The Yarn Market at Dunster

September 17, 2012

Knitting hasn’t been exactly on top of our agendas these past few months, and consequently there have been few if any yarn-related entries on our blog. But, as you will have gathered from its title, this post finally sees us return to the subject of yarn and textile history. Don’t get your hopes up too high, though: The Yarn Market at Dunster is merely a historical building, not an active market, and for all I know yarn hasn’t been traded there for at least a century. It is a rather remarkable building, however, and directly linked to a centuries-long history of wool production and trade.

But first things first, to give you a bit of context: [m] and I spent the first week of September in the absolutely fabulous Exmoor National Park in south-west England (and you certainly will be seeing more of it here in the course of the following weeks). While we spent most of the time doing long walks across the deserted moor, over rocky cliffs and through charming river valleys, we also got round to one of our other favourite pastimes, i.e. looking at old buildings.

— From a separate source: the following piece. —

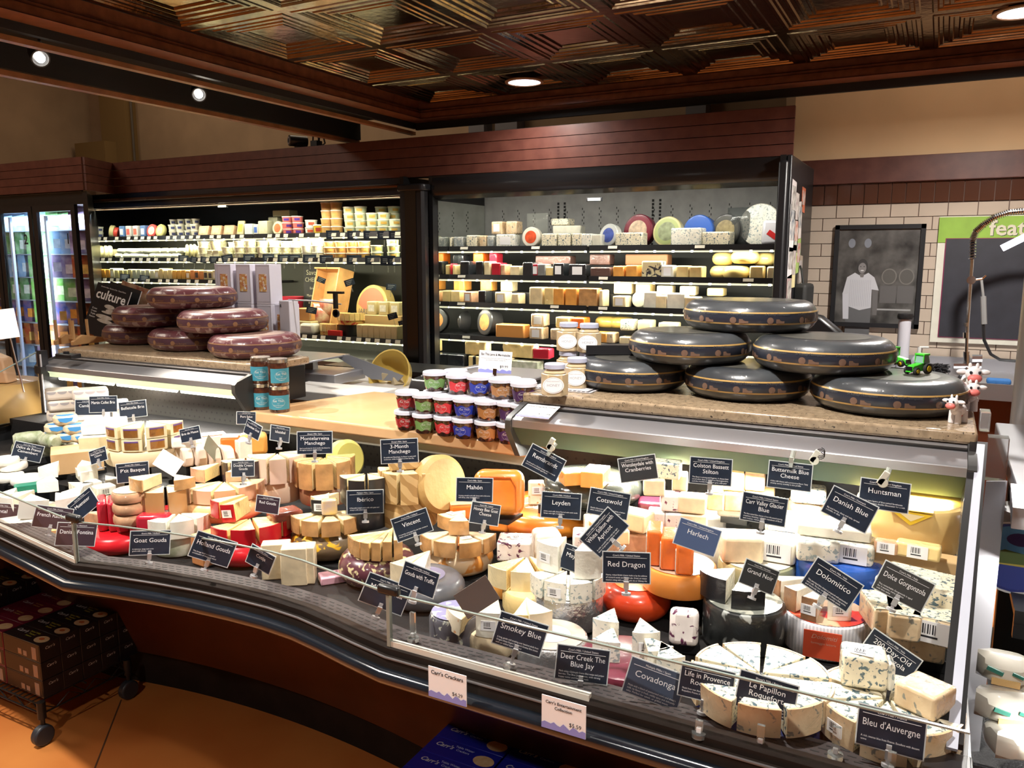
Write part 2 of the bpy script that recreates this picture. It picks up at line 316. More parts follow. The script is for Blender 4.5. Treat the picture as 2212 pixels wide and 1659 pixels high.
# ---------------- back wall refrigerated cases ----------------
CR=T('slatted_crown_panel','long red stained wooden crown of horizontal boards above the back cases','panel',(-3.5,4.6,2.2))
L0=M()
for k in range(4):
    zb=2.187+k*.0655; L0.bb(-6.33+3.5,-.745+3.5,0,.02,zb-2.2,zb+.0615-2.2)
    L0.prism([(-6.33+3.5,.0),(-6.14+3.5,-.39),(-6.12+3.5,-.38),(-6.31+3.5,.01)],zb-2.2,zb+.0615-2.2); L0.bb(-9.0+3.5,-6.135+3.5,-.40,-.38,zb-2.2,zb+.0615-2.2)
P('boards',L0,[WOODR],CR); P('backing',M().bb(-6.2+3.5,-.75+3.5,.02,.04,-.02,.25).bb(-9+3.5,-6.2+3.5,-.378,-.358,-.02,.25),[MBLK],CR)
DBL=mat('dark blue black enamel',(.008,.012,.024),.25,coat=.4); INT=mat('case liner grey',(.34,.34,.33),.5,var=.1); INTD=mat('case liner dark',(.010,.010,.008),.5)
LEDM=dotmat('led chips',(.95,.92,.66),(1,.97,.80),.115,9,.008,False,11,.9); TAGW=mat('shelf tag',(.75,.72,.60),.6)
TG1=M().box((0,0,0),(.045,.002,.026)).mesh('price_tag',[TAGW]); TG2=M().box((0,0,0),(.06,.002,.018)).mesh('price_tag',[TAGW])
def opencase(name,label,x0,x1,shelves,liner,canopy,ledw,split):
    c=T(name,label,'refrigerator',(0,0,0))
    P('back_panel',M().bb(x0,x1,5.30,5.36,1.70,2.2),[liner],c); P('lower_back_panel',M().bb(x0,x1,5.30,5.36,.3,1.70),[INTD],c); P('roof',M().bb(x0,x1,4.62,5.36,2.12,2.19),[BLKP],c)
    P('base',M().bb(x0,x1,4.45,5.36,0,.80),[BLKP],c)
    P('side_panel',M().bb(x0-.03,x0,4.6,5.36,0,2.19),[BLKP],c); P('side_panel',M().bb(x1,x1+.03,4.55,5.36,0,2.19),[BLKP],c)
    P('deck_tray',M().bb(x0,x1,4.6,5.3,.80,.88),[mat('steel tray',(.25,.25,.25),.3,m=.8)],c)
    if canopy=='round': P('canopy',M().prism([(4.60,2.19),(4.60,2.16),(4.585,2.11),(4.60,2.06),(4.64,2.035),(4.70,2.04),(4.70,2.19)],0,x1-x0,0,X=Matrix.Translation((x1,0,0))@Matrix(((0,0,-1,0),(1,0,0,0),(0,1,0,0),(0,0,0,1)))),[mat('gloss black canopy',(.01,.01,.011),.22,coat=.5)],c)
    else:
        P('canopy',M().bb(x0,x1,4.6,4.64,2.15,2.19),[DBL],c); P('canopy_rail',M().tube([(x0,4.59,2.135),(x1,4.59,2.135)],.014),[mat('bronze rail',(.10,.05,.03),.25,m=.6)],c); P('valance',M().bb(x0,x1,4.62,4.65,2.075,2.12),[DBL],c)
        P('night_curtain_roll',M().cyl(((x0+x1)/2,4.72,2.09),.03,x1-x0,0,14,axis='x'),[mat('curtain roll',(.03,.022,.015),.4)],c)
    for i,(z,a,b,d0) in enumerate(shelves):
        s=P('shelf',M().bb(a+.005,b-.005,d0,5.28,z-.02,z),[BLKM],c)
        P('price_rail',M().box(((a+b)/2,d0-.012,z-.006),(b-a-.012,.008,.034),0,rx=radians(-14)),[BLKP],s)
        P('light_strip',M().bb(a+.01,b-.01,d0-.016,d0-.002,z-.034,z-.025),[LEDM],s)
        # price tags
        x=a+.1+random.random()*.1
        while x<b-.1:
            put('price_tag',TG1 if split else TG2,s,loc=(x,d0-.0175,z-.006 if split else z-.002),rot=(radians(-14),0,0)); x+=random.choice((.085,.1,.16) if split else (.55,.72,.9))
        l=lamp('AREA','shelf_led_light',((a+b)/2,d0+.03,z-.032),ledw*(b-a),(1,.96,.62) if split else (1,.97,.80),shape='RECTANGLE',size=b-a-.03,size_y=.012,rot=(radians(18),0,0)); l.parent=s
    l=lamp('AREA','canopy_led_light',((x0+x1)/2,4.70,2.03 if canopy=='round' else 2.07),ledw*(x1-x0)*(1.5 if split else .55),(1,.95,.74) if split else (1,.97,.85),shape='RECTANGLE',size=x1-x0-.06,size_y=.015,rot=(radians(22),0,0)); l.parent=c
    th=P('thermometer',M().bb(-.05,.05,-.008,.008,-.012,.012).bb(-.042,.042,-.010,-.008,-.008,.008,1),[BLKM,mat('thermometer face',(.8,.8,.7),.3,em=((1,1,.9),.5))],c,loc=(( -5.15 if split else -1.93),4.72,2.005 if not split else 2.06))
    return c
RS=[(1.715,-3.05,-2.0,4.8),(1.715,-1.99,-.80,4.79),(1.522,-3.05,-2.0,4.8),(1.522,-1.99,-.80,4.79),(1.332,-3.05,-2.0,4.8),(1.332,-1.99,-.80,4.79),(1.100,-3.05,-2.0,4.8),(1.100,-1.99,-.80,4.79)]
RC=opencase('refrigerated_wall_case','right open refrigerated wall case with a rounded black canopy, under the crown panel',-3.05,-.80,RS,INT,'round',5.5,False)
sl=M()
for k in range(17):
    x=-2.9+k*.128
    for q in range(8): sl.bb(x+(q%2)*.012,x+(q%2)*.012+.005,5.2985,5.3,1.98-q*.02,1.994-q*.02)
for x in(-2.45,-1.75):
    for w in(0,.05):
        for q in range(14): sl.bb(x+w,x+w+.014,5.296,5.2995,2.02-q*.024,2.036-q*.024)
P('liner_slots',sl,[MBLK],RC); P('mirror_side',M().bb(-3.05,-3.047,4.66,5.295,.88,2.03),[mat('side mirror',(.72,.74,.70),.03,m=1)],RC)
LS=[(1.825,-6.98,-4.9,4.8),(1.825,-4.89,-3.28,4.79),(1.638,-6.98,-4.9,4.8),(1.638,-4.89,-3.28,4.79),(1.455,-6.98,-4.95,4.8),(1.052,-6.98,-4.95,4.8),(1.052,-4.94,-3.28,4.72)]
LC=opencase('refrigerated_wall_case','left open refrigerated wall case with a bronze rail under its dark blue canopy',-7.0,-3.28,LS,INTD,'flat',6.5,True)
pl=T('case_pillar','black pillar with a mirrored face between the two open wall cases','pillar',(-3.175,4.58,0))
P('post',M().prism([(-.10,0),(-.10,-.04),(-.085,-.06),(.085,-.06),(.10,-.04),(.10,0)],0,2.10),[BLKM],pl); P('cap',M().prism([(-.115,.02),(-.115,-.05),(-.09,-.075),(.09,-.075),(.115,-.05),(.115,.02)],2.09,2.135),[BLKM],pl,bev=.01)
P('mirror_face',M().bb(-.045,.045,-.064,-.060,.3,2.09),[mat('dark mirror',(.09,.09,.09),.2,m=1)],pl)
P('side_glass',M().bb(.113,.117,.03,.31,.88,2.03),[mat('smoked mirror glass',(.35,.36,.33),.03,tr=.55,m=.3)],pl); P('glass_edge',M().bb(.110,.120,.31,.318,.9,2.03),[mat('bright glass edge',(.75,.78,.70),.3)],pl)
ep=T('case_end_panel','black end panel of the right wall case with paper notes stuck on it','panel',(-.755,4.6,0))
P('panel',M().bb(-.012,.015,-.04,.78,0,2.19),[BLKM],ep,bev=.006); P('front_post',M().bb(-.05,.0,-.07,-.04,0,2.16),[BLKM],ep,bev=.012)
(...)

Located in western Somerset on the margin of Exmoor National Park, the village of Dunster was of course a must-see for us, what with it being heralded as a “Medieval Village” on the community’s website. As you’d expect, this label is slightly exaggerated, but a 14th century tithe barn and a 15th century church still bear witness to Dunster’s importance as a local trading centre in the Middle Ages. The village had its own market at least from the 13th century onwards, and the most important product traded there was locally produced wool.

Indeed, as in many other Somerset towns, spinning and dying yarn was the main source of income for the people of Dunster for many centuries. Towards the end of the Middle Ages, however, local production shifted more and more from raw wool to finished cloth, resulting in a particularly strong kind of broadcloth which became known as Dunsters. As is explained on a local website I found, Dunsters “was a coarse narrow cloth, woven from long wool, and usually ribbed”. The same source also includes the information that “in 1607 an Act of Parliament laid down regulations which standardised” this particular type of cloth.

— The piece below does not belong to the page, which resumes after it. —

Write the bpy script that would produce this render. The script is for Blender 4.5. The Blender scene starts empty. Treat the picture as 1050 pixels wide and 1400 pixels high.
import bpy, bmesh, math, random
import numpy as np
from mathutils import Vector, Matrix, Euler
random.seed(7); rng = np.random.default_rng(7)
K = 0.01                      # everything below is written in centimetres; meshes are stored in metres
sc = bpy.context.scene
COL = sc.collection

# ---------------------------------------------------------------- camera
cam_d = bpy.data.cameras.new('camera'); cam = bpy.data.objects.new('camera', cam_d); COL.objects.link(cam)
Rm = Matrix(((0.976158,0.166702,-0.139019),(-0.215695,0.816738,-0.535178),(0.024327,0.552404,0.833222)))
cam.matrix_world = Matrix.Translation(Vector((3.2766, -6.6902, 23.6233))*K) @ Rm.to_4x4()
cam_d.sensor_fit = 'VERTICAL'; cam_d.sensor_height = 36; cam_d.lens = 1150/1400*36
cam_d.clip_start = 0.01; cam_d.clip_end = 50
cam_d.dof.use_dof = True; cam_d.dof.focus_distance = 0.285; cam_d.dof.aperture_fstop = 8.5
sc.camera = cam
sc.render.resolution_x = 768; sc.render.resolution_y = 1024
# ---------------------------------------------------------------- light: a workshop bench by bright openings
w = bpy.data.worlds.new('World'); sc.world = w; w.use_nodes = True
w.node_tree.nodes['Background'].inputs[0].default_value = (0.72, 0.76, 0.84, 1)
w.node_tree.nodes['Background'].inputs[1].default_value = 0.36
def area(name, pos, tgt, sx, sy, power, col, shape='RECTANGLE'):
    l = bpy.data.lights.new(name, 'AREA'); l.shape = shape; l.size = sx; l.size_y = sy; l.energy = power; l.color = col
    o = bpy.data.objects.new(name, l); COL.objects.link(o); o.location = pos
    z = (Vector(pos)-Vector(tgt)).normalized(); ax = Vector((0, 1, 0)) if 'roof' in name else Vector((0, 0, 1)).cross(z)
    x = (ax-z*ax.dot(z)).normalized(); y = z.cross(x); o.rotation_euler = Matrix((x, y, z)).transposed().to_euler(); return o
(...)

It is interesting to note that right around that same time the building still known as the Yarn Market was erected in Dunster’s market square. Its precise date seems to be uncertain, or at least the date given in tourist brochures and on the internet varies: Some say the 1590s, others give the year 1601, others opt for 1609. To make matters more complicated still, the building was damaged in 1647, in the course of the Civil War, and had to be repaired afterwards, but it’s not clear how bad the damages and how substantial the repairs were.

Be that as it may, the whole thing was apparently designed to shelter both customers and vendors – and perhaps most importantly the goods on sale – from the (in)famous English rain. This was achieved by creating a unique octagonal structure with a massive stone pier at its centre supporting a heavy timber framework.

This is covered by a slate roof topped by a small bell turret, the sound of the bell usually signalling the opening of the market. Over each side of the building gables containing windows ensure that the interior receives a sufficient amount of natural light. All in all this is a highly ingenious structure which serves its purpose well. Or rather served its purpose well. As elsewhere, the increasing mechanisation of the textile industry in the course of the 19th century brought an end to the local manufacture of wool and cloth in Dunster and left the Yarn Market as a reminder of times gone by – but also as an important local tourist attraction and as a welcome place for visitors to sit down, rest and maybe have a sandwich. Since tourism these days seems to be (one of) Dunster’s main source(s) of income, in a way then you could say that in spite of all the changes, the Yarn Market still plays a key part in securing the village’s prosperity.